Part Two was a half-hour meditation. Easwaran taught that meditation’s purpose was to encounter one pointed attention of mind and heart by repeating to oneself memorized passages of sacred literature in silence.
On this particular summer evening in 1981, I encountered something unexpected. In the midst of the meditation, I opened my eyes. I gazed to the front of the room where Easwaran sat with eyes closed. Surrounding his head was brilliant white light, faintly tinged with gold. As I continued watching, I observed how this light was fluid as it moved above, around and beyond him reaching two-five feet above his head. It was a spectacle of Light I had never seen; It was an aura of serene beauty. Visually, I witnessed energy that surrounds one who is alert and focused in one pointed attention to Life greater than self. This moment confirmed experientially in my awareness what Nightingale had recorded: you become what you think about, and was illustrated to me in 1965 by Ethel Barnhart when she showed me the lesson of Light in her office.
What meaning did this moment offer? As a mentor, Easwaran was a wisdom teacher. He was a model of the spiritual life. He demonstrated grand influence for good. But why this intuitive, mystical encounter now? A greater understanding of that question would be revealed in 1987.

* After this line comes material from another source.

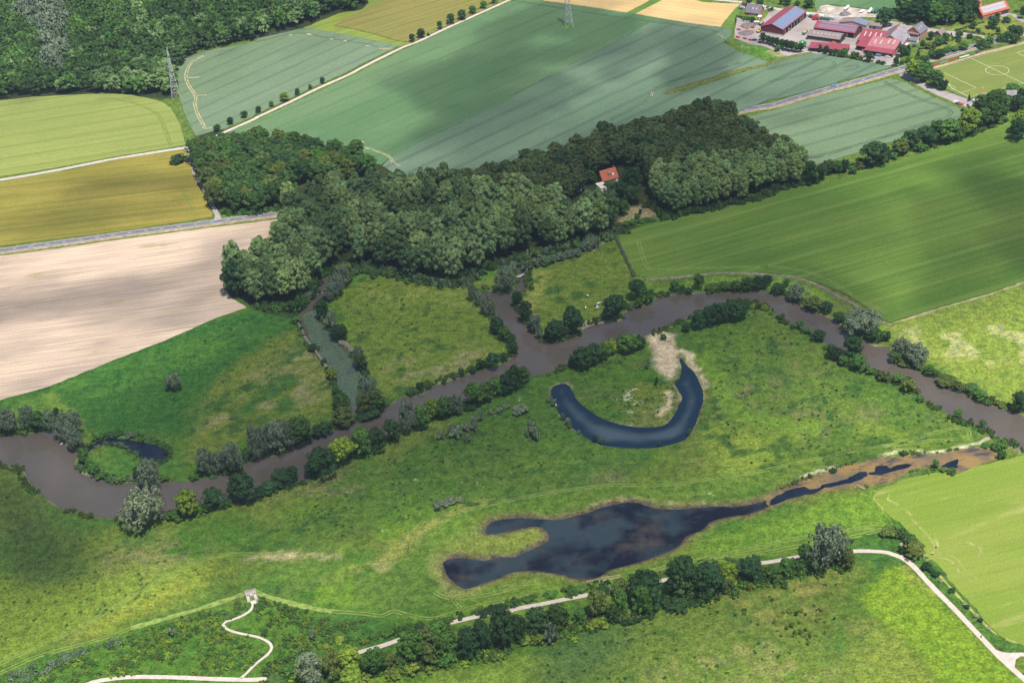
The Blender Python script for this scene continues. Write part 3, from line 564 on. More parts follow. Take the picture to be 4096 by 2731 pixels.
# ------------------------------------------------------------------ roads, tracks, paths
M_ASPH = mat('asphalt', (0.13, 0.125, 0.145), .85, .2, .18, .25, detail=5); M_ASPH2 = mat('pale_asphalt', (0.27, 0.235, 0.23), .9, .1, .2, .2, detail=5)
M_WHITE = mat('road_paint', (0.66, 0.66, 0.65), .6, .3, .1, .5); M_GRAV = mat('pale_gravel', (0.42, 0.36, 0.315), .95, .05, .14, .35, detail=6); M_CONC = mat('concrete_track', (0.38, 0.34, 0.31), .9, .1, .16, .3, detail=6)
M_VERGE = mat('verge_grass', (0.078, 0.120, 0.026), .95, .05, .4, .25, detail=6); M_DRYV = mat('dry_verge', (0.26, 0.20, 0.11), .95, .05, .4, .3, detail=6)
ROADPT = PL('01 -300,770 -150,752 0,733 146,714 452,671 754,631 1057,589 1358,549 1659,510 1958,470 2258,431|11 55,412 205,392 500,350|20 -200,1500 900,1320 1800,1085 2200,995|30 42,965 275,896 515,828 741,769 966,706 1080,672 1280,612 1480,545 1700,490 1900,425 2351,300 2900,150')
RD = smooth(ROADPT, 5.0)
poly = MB(); strip_mesh(poly, offset_line(RD, -5.3), 4.2, .015, .12); tag(poly.build('verge', M_DRYV), kind='structure')
poly = MB(); strip_mesh(poly, offset_line(RD, 5.0), 3.6, .05, .25); strip_mesh(poly, offset_line(RD, -7.8), 2.2, .05, .4); tag(poly.build('verge', M_VERGE), kind='structure')
poly = MB(); strip_mesh(poly, RD, 6.8, .07); tag(poly.build('road', M_ASPH), kind='structure')
mk = MB()
for s in (-3.1, 3.1): strip_mesh(mk, offset_line(RD, s), .28, .085)
def dashes(mb, pts, on, off, w, z, s0=0.0):
    acc = s0; out = []; per = on + off
    fine = smooth(pts, 1.0)
    run = []
    for i in range(len(fine) - 1):
        d = math.hypot(fine[i + 1][0] - fine[i][0], fine[i + 1][1] - fine[i][1]); acc += d
        if (acc % per) < on: run.append(fine[i])
        else:
            if len(run) > 1: strip_mesh(mb, run, w, z)
            run = []
dashes(mk, RD, 4.0, 8.0, .34, .085, 3.0)
tag(mk.build('road_marking', M_WHITE), kind='structure')
strip('gravel_track', PL('00 1990,1250 2070,1212 2351,1088|10 0,1083 300,943 590,803 850,688 1000,608 1340,440 1500,378 1700,283 2000,148 2330,0 2600,-130'), 3.6, .06, M_GRAV, .06)
strip('verge', offset_line(smooth(PL('00 2070,1212 2351,1088|10 0,1083 300,943 590,803 850,688 1000,608 1340,440')), 3.6), 3.0, .66, M_VERGE, .3)
strip('verge', offset_line(smooth(PL('10 1340,440 1500,378 1700,283 2000,148 2330,0 2600,-130')), 4.0), 4.0, .64, mat('weedy_verge', (0.15, .16, .035), .95, .05, .35, .25), .3)
strip('farm_track', PL('01 -500,150 0,85 500,0|00 1000,1470 1500,1388 1725,1357'), 4.2, .06, M_CONC, .05)
strip('farm_track', PL('00 1720,1360 1742,1440 1765,1568|01 1800,40 1850,120 1910,240 1955,330 1995,405 2015,440'), 3.4, .065, M_ASPH2, .06)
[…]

That evening Easwaran gave me insight into the lesson of one pointed attention. I would misrepresent this lesson if I limited the experience to the activity of meditation. At its essence, one pointed attention has the unique quality of moving the mind to be gathered up into a relationship with something bigger than ourselves. I call it, Our life in God. For one person, one pointed attention may be found sitting at the beach watching waves rhythmically ebb and flow. Another finds one pointed attention listening to Andre Bocelli. Then, another encounters it in a conversation with a wonderful friend; or writing a thoughtful reflection in a journal. One pointed attention offers continual learning of the mind’s partnership operating to accomplish one thing: influence for Good, sourced by God.
It was July, 1986, when I visited Easwaran one last time. That evening Judy I gave him a gift of two praying hands, carved from olive wood. The smile he shared with us when receiving the gift came from a deep ocean of love. His smile carried the same energy I saw encircling him many times after that first encounter, and, which he expressed in the introduction to his book, God Makes The Rivers To Flow: “Bring forth the noble work of art within you. My earnest wish is that one day you shall see, in all its purity, the effulgent (brilliant, luminous) spiritual being you really are.”
For the majestic message of one pointed attention, Easwaran came my way.
Appreciating you on the ethical edge!